Banco Popolare Slumps Most Since 2008 on Share Sale Plan

Banco Popolare SC (BP), Italy’s fourth-biggest bank, was suspended from trade in Milan after slumping the most in more than five years on plans to sell as much as 1.5 billion euros ($2.1 billion) of shares to bolster capital.

Banco Popolare dropped 16 percent to 1.268 euros at 9:33 a.m. before the suspension, valuing the company at 2.24 billion euros. The losses exceeded a 10 percent limit allowed by the Italian exchange.

Banco Popolare’s rights offer will help repay 1 billion euros in convertible bonds and boost the bank’s common equity Tier 1 ratio under more stringent Basel III rules to about 10 percent, the Verona-based bank said after markets closed on Jan. 24. The bank said it will post a full-year loss for 2013 of about 600 million euros because of impairments and the higher cost of credit.

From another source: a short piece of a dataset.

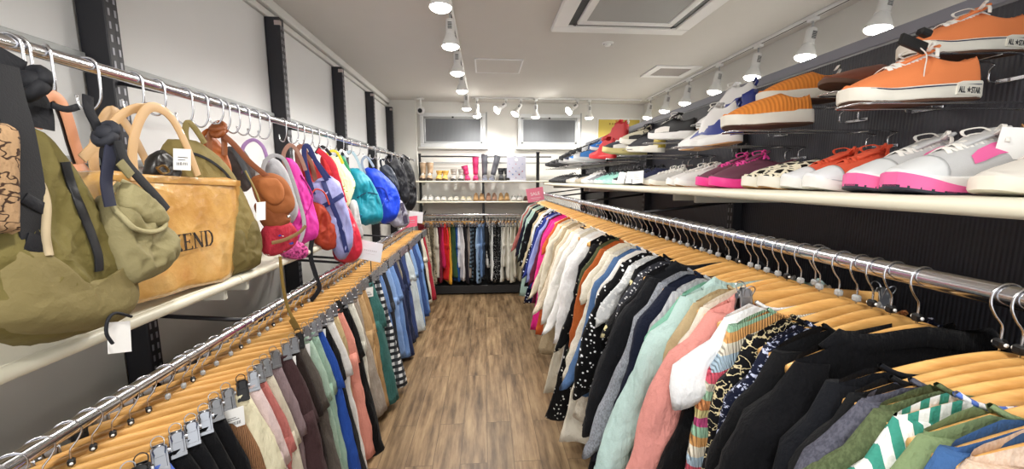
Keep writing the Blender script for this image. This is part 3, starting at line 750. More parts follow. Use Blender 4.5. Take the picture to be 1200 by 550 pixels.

“Half of the capital hike goes to cover the losses and the banks’ fees, and the rest should hardly generate returns in excess of cost of capital,” Annamaria Benassi, an analyst at Kepler Cheuvreux who cut the stock to reduce from hold today, said in an e-mailed report to clients from Milan. HSBC Holdings Plc also reduced the share to underweight from neutral.

Chief Executive Officer Pier Francesco Saviotti is selling assets and cutting costs to bolster the bank’s financial strength and profit before a European Central Bank review of balance sheets. Banco Popolare, one of 15 Italian banks that will be evaluated in the ECB assessment this year, plans to present a new business plan next month.